Естественно, я ответил:
— Кушать люблю, а так нет. Читаю, одним словом.
— А сам писать пробовал?
— Конечно. Мой первый рассказ можно назвать совершенно фантастическим.
О том, что этот опус был сочинен в восьмом классе, я умолчал.
— Для сборника что-нибудь сделаешь?
Я солидно поинтересовался объемом предполагаемого произведения и сроком, который составитель отпускает на работу. По-моему, Балабуха не очень поверил в мои литературные способности и поэтому, чтобы я долго не мучился, ограничил объем четырьмя машинописными страницами, а времени для творчества отпустил два дня — до своего отъезда в Питер.

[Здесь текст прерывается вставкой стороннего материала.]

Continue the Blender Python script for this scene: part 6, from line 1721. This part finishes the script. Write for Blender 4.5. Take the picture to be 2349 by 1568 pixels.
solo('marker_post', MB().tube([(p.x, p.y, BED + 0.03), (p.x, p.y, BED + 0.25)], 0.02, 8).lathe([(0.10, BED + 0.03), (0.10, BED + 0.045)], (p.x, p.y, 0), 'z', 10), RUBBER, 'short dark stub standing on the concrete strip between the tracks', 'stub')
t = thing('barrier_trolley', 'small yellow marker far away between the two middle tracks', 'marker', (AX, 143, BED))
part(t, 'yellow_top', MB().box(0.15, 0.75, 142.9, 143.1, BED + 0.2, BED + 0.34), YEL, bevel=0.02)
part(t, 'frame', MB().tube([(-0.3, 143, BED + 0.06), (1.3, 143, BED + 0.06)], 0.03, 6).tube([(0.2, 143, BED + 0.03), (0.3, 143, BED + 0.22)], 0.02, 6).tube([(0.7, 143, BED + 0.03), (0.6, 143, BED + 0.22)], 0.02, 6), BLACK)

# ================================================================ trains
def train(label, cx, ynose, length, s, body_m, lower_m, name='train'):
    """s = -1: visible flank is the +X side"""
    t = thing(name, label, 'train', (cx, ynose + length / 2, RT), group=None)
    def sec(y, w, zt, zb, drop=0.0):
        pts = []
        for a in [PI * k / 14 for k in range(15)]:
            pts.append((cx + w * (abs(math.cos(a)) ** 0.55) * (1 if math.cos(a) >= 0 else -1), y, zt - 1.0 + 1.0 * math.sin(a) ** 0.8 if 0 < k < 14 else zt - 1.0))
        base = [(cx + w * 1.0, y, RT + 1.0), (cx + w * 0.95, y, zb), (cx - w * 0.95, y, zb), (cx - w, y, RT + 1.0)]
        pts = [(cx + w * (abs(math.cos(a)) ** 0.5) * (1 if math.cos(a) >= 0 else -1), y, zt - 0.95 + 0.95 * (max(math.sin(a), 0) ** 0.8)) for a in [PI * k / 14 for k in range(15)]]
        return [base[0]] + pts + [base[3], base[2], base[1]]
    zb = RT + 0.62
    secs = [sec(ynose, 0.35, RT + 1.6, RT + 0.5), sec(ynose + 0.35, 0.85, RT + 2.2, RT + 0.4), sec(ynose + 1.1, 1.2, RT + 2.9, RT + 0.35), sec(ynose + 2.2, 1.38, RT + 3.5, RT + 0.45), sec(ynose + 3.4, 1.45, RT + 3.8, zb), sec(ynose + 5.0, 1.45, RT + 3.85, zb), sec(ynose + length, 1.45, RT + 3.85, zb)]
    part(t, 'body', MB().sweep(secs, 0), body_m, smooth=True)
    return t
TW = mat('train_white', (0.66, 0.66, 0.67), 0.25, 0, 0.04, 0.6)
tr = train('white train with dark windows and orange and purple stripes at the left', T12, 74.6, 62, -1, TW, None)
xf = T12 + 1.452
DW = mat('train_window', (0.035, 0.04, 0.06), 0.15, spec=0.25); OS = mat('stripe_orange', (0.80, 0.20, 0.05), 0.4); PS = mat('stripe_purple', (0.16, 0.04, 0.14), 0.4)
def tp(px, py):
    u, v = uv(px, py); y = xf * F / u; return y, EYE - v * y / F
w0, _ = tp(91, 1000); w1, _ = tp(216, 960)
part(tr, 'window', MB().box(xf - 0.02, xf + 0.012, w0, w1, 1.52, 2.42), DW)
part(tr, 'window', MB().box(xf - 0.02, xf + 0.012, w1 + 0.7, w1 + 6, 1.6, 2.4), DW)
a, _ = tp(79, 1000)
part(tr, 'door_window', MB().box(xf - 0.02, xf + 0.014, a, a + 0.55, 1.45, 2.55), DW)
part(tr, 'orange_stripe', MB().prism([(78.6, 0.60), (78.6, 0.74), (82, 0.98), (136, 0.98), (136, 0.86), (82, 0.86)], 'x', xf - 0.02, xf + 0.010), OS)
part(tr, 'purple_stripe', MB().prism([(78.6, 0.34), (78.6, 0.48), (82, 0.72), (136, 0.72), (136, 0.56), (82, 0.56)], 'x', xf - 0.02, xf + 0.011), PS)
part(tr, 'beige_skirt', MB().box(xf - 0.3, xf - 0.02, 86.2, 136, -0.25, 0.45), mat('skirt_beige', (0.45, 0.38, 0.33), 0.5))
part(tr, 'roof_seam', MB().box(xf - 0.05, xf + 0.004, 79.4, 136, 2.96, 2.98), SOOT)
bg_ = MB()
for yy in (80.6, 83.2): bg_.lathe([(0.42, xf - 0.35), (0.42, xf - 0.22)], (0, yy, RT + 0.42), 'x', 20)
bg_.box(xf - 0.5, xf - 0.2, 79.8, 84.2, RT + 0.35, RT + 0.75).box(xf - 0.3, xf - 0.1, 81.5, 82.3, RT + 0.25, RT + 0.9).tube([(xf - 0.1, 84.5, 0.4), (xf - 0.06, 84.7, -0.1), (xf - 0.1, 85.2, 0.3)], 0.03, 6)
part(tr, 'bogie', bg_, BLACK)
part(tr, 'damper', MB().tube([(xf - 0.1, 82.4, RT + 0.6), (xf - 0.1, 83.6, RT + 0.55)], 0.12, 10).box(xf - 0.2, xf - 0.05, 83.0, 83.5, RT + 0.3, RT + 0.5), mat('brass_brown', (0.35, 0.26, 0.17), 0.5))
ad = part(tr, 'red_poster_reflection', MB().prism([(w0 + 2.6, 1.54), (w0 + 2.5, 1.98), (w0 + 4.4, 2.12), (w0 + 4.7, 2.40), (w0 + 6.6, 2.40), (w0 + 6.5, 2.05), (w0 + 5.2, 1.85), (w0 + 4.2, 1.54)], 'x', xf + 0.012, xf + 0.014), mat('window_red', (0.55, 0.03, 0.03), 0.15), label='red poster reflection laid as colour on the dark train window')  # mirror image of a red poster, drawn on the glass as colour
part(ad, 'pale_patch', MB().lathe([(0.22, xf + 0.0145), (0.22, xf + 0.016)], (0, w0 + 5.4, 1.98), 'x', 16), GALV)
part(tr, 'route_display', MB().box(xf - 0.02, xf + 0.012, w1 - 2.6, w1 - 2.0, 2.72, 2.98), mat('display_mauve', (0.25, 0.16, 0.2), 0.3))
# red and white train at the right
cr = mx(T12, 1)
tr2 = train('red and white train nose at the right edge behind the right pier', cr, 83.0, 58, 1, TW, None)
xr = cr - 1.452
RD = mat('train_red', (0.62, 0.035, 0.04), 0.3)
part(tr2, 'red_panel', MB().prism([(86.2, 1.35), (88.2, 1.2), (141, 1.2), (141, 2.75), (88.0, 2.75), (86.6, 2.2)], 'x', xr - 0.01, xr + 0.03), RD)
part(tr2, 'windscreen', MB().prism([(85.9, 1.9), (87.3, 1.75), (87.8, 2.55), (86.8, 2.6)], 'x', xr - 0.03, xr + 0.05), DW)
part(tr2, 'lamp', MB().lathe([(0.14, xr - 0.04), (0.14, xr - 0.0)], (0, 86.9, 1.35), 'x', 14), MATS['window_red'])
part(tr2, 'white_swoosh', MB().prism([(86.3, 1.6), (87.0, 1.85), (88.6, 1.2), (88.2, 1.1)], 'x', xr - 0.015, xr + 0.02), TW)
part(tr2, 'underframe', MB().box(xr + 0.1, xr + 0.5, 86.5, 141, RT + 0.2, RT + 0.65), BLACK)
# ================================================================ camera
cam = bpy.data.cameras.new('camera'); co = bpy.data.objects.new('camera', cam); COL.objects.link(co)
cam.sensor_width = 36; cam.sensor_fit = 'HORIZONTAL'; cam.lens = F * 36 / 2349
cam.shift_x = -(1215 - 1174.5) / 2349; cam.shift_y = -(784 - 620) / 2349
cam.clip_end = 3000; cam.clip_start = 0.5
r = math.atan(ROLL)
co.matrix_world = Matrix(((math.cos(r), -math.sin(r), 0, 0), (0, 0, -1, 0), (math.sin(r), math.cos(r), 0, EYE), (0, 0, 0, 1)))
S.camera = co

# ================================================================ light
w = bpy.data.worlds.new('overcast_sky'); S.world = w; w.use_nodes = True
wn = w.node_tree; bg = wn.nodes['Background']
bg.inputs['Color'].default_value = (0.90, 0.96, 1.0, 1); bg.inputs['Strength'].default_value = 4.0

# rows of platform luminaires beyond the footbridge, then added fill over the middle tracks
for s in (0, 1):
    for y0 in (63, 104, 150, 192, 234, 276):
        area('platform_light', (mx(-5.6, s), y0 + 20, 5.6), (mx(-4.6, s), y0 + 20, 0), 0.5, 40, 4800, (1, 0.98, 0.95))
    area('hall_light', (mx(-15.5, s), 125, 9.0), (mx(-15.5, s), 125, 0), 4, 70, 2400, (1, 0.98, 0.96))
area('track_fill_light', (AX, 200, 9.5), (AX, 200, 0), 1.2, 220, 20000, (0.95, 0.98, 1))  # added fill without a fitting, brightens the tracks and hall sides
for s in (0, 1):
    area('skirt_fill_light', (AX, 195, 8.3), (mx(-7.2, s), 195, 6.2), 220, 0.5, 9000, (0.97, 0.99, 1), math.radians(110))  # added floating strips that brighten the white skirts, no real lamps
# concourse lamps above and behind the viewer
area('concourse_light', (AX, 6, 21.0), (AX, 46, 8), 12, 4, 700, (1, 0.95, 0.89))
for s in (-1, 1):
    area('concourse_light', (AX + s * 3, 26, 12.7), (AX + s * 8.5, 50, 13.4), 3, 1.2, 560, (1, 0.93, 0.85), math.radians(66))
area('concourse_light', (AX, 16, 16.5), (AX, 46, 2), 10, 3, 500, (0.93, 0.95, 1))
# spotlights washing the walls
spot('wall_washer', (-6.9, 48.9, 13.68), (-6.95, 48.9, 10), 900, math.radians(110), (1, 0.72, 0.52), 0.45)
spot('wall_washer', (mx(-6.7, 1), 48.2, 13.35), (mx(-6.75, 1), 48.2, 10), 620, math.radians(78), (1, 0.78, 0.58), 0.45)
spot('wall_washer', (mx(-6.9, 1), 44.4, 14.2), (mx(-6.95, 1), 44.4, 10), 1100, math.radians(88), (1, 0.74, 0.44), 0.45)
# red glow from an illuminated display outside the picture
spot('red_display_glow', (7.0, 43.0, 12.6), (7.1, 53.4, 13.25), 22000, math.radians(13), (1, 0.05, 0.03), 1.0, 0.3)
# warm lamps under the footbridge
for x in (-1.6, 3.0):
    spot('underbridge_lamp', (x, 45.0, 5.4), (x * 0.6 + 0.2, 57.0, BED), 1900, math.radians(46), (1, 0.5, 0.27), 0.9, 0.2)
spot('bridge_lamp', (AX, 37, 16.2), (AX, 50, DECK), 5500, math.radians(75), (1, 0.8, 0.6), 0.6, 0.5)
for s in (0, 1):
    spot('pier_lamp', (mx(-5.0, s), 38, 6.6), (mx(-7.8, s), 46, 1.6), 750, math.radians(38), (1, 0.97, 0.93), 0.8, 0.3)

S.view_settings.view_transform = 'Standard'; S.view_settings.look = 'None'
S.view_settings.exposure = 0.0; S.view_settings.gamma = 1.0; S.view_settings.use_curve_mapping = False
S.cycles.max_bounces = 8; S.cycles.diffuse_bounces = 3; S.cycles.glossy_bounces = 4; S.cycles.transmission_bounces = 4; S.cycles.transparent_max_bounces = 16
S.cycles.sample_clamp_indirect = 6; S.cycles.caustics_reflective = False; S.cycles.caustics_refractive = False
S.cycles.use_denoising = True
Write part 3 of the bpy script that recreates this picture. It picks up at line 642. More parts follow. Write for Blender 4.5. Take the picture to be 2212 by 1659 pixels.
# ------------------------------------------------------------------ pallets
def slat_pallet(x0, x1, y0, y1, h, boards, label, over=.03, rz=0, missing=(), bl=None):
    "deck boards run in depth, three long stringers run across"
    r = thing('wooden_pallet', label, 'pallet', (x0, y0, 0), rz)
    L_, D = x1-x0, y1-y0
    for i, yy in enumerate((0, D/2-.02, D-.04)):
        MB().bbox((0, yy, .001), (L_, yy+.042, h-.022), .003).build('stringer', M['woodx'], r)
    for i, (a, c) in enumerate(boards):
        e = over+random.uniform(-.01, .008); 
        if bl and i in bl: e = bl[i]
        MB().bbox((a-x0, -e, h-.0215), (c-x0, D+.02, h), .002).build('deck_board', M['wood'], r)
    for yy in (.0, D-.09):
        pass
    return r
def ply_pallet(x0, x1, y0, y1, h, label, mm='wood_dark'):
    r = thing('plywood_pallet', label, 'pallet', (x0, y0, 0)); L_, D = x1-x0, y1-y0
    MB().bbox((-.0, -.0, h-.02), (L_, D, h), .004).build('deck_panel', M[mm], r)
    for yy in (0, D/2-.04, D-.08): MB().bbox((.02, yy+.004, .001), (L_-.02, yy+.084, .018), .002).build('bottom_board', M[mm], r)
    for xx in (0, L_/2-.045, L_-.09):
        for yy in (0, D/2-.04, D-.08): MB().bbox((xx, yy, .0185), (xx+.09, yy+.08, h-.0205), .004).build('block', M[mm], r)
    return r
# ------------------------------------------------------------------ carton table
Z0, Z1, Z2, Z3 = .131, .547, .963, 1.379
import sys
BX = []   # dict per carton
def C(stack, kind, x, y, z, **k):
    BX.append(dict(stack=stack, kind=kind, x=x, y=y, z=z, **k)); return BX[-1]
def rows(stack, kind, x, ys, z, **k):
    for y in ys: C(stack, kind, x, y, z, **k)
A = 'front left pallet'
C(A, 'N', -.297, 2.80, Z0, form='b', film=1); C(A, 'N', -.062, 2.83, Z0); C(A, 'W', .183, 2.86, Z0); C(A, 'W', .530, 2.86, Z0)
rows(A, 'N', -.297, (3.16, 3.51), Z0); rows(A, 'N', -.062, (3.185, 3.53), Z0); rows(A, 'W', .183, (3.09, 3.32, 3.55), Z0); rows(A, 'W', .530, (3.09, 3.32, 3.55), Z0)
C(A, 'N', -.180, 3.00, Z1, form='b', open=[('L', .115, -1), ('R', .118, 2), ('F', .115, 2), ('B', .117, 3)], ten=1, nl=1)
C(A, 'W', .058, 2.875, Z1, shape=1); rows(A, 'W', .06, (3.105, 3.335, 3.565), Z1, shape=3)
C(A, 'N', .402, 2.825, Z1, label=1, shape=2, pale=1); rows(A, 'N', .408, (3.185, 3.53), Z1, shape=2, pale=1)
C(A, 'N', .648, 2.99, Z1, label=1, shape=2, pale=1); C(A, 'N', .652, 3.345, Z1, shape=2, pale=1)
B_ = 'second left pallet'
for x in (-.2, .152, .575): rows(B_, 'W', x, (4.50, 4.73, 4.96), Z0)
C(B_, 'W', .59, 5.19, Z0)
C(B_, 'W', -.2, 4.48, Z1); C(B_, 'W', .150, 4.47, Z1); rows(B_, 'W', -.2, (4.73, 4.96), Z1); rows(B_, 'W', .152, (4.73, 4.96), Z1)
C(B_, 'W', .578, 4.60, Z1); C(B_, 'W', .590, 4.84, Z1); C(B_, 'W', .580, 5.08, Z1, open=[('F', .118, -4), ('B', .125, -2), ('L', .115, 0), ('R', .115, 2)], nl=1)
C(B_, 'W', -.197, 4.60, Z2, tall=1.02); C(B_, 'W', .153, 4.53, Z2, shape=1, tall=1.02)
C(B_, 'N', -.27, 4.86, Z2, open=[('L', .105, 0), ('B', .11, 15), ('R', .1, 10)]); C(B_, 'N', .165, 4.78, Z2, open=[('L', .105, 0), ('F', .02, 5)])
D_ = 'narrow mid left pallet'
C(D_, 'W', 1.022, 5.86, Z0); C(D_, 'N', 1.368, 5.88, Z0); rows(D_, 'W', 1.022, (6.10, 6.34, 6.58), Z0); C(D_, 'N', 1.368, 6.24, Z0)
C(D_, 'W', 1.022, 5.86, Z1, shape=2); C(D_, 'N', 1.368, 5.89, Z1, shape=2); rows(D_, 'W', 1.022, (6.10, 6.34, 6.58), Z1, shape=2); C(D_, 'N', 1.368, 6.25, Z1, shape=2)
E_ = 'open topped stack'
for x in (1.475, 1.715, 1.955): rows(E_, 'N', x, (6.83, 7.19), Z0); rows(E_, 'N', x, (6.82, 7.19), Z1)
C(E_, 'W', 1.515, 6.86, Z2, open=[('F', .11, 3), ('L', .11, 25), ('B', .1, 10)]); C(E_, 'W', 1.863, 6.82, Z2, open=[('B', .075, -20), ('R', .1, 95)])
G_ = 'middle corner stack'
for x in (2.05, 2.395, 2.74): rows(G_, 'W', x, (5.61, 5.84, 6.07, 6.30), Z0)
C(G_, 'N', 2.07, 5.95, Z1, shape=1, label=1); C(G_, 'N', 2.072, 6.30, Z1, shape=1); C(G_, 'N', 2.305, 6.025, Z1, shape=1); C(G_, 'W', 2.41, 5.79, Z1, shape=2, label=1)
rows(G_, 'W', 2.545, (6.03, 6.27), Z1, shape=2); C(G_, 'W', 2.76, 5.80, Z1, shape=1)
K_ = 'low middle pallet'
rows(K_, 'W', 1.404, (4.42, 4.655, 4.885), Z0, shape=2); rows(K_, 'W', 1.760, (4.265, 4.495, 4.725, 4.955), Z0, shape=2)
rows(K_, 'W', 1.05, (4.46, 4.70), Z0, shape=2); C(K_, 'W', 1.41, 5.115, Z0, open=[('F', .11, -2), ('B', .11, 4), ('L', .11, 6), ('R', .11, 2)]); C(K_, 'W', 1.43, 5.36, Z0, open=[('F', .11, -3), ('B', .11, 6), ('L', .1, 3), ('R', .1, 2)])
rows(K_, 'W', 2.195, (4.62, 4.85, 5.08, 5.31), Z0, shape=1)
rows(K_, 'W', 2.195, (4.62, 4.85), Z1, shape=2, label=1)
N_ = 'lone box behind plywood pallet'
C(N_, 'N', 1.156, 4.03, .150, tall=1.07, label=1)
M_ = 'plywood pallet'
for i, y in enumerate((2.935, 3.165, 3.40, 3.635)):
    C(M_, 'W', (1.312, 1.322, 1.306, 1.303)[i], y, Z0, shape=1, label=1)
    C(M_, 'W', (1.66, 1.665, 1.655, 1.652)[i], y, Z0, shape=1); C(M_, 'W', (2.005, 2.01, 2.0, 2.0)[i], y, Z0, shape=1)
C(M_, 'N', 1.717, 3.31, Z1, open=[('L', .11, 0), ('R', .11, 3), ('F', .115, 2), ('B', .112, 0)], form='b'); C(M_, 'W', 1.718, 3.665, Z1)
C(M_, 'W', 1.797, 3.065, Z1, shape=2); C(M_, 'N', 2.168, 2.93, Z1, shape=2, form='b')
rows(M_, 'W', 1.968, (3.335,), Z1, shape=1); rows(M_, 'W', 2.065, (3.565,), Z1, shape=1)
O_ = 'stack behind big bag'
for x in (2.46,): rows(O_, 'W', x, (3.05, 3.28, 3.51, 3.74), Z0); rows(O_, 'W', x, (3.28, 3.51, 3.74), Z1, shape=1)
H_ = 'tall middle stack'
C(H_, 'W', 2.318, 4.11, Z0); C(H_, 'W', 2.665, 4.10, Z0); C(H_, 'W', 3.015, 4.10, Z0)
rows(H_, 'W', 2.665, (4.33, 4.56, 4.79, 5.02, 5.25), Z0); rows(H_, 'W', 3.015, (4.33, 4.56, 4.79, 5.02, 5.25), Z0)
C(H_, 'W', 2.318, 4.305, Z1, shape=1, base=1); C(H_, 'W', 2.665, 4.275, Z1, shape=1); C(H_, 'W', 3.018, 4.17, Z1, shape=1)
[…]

Я стоял на балконе, раздумывая, курил. Никакого фантастического сюжета у меня в запасе, конечно, не было. Внизу, около мусорных контейнеров, пацаны ссорились из-за пустой бутылки. «О, если б знали, из какого сора растут цветы, не ведая стыда…» Я подумал, что один из этих больших металлических ящиков вполне может оказаться роботом, посланным представителями внеземной цивилизации. Его задача доставить сотню-другую предметов, созданных руками человека. Зачем? Ну, хотя бы для того, чтобы определить технологический уровень нашего развития. Представил себе высоколобых гуманоидов, роющихся, как алкоголики, в наших отбросах, и от души посочувствовал братьям по разуму. Незавидная у них работенка. Явно не то место выбрал космический разведчик для сбора исходного материала. Уж лучше бы он ларек подломил или ограбил магазин, все-таки почище бы экспонаты тогда подобрал. А то как-то неудобно за нашу планету. Догадается же о его миссии не специалист по контактам, а обычный участковый. Потому что любой уважающий себя грабитель, имея плазменный резак, просто чиркнет им по дверным петлям — и все дела, эта же глупая железяка, занявшая место на помойке, будет, высунув от старания язык, старательно вырезать четырехугольный лаз.
Рассказ был готов. Он получил название «Гастролер». Озарения в тот раз я не дождался.
Андрею Балабухе эта литературно упакованная цепочка умозаключений понравилась, и он предложил написать еще что-нибудь. Пояснил: «Чтобы солиднее представить автора». Ни в объеме, ни в сроках сдачи он меня на этот раз уже не ограничивал.
Фантастический фон «Участка в „Эфире“» создан на основе одной из научных теорий, утверждающей, что растения, как и все живое, тоже обладают памятью. Все остальное описано с натуры. Действие рассказа разворачивается в Орзеге, где мы с женой получили место в дачном кооперативе работников телевидения, я даже название его не стал изменять.
Этот крохотный опыт работы в художественной литературе был для меня очень полезен. Он свидетельствовал, что даже в таком раскрепощенном жанре, как фантастика, обязательно необходимо опираться на что-то реальное, существующее, короче, на обыденность, на то, что нас повседневно окружает.